Melihat kondisi tersebut, membuat tim WWF-ID mulai kehabisan akal, dan lebih memilih untuk pengembangan kelompok dan peluang pasar. Intervensi lebih banyak pada bagaimana membuka wawasan anggota kelompok, untuk lebih mengoptimalkan kerjasama antara pembudidaya untuk menggalang kekuatan ekonomi bersama. Saat itu, sempat sekali didatangkan pengusaha dari Makassar untuk menjelaskan lebih dalam tentang konsep OVOP (One Village One Product), memotivasi kelompok untuk fokus untuk pengembangan produk.
Alternatif Bagi Budi Daya Rumput Laut Kotoni Hari Ini
Alternatif lain yang ditawarkan, yaitu penerapan budi daya Gracilaria gigas, namun hal ini harus terlebih dahulu dilakukan penelitian secara intensif untuk memastikan keberhasilan budidaya Gracilaria gigas.

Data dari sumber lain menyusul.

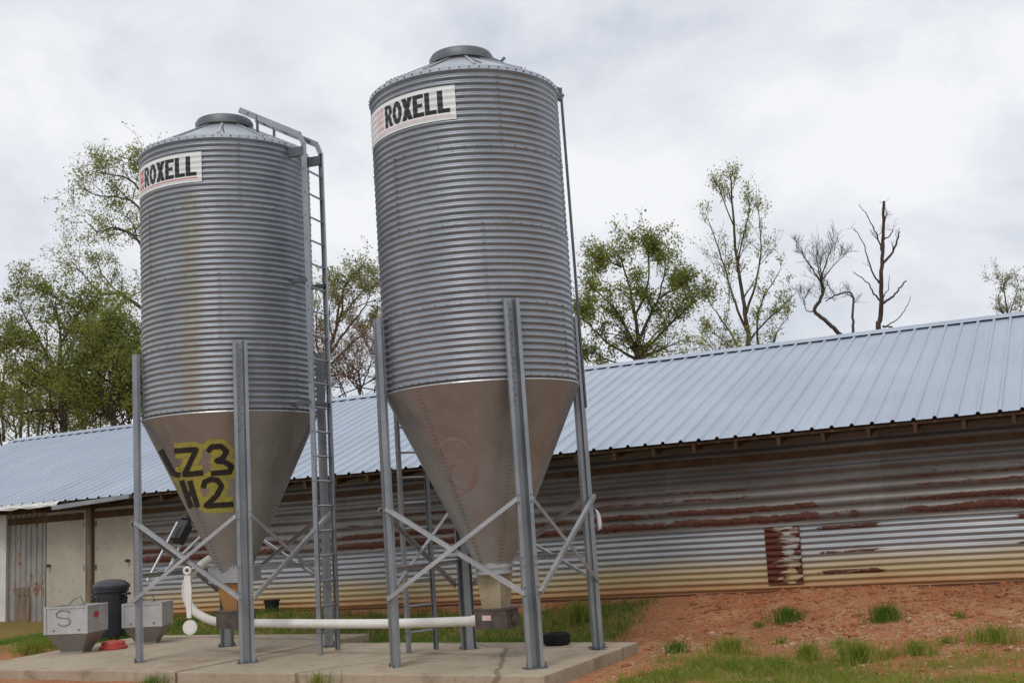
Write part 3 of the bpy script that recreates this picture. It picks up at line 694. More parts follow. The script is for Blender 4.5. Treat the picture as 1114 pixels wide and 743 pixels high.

Selain itu, perlu dilakukan penelitian lebih lanjut mengenai daya dukung lingkungan atau carrying capacity untuk budi daya spinosum di Wakatobi. Agar pembudidaya memahami sejauh mana budi daya spinosum dengan produksi terbaik dapat dikembangkan secara berkelanjutan di Wakatobi.
Seminar Sosialisasi Hasil Pendataan Kualitas Air Kawasan Budidaya Rumput Laut Wakatobi ditutup dengan tanda tanya, bagaimanakah nasib budi daya spinosum kelak? Apakah akan senasib dengan kotoni? Hal ini menjadi beban pikir pembudidaya dan pemerintah setempat. Pertanyaan itu pula yang kemungkinan akan mendorong mereka untuk mengevaluasi praktek budi daya spinosum selama ini.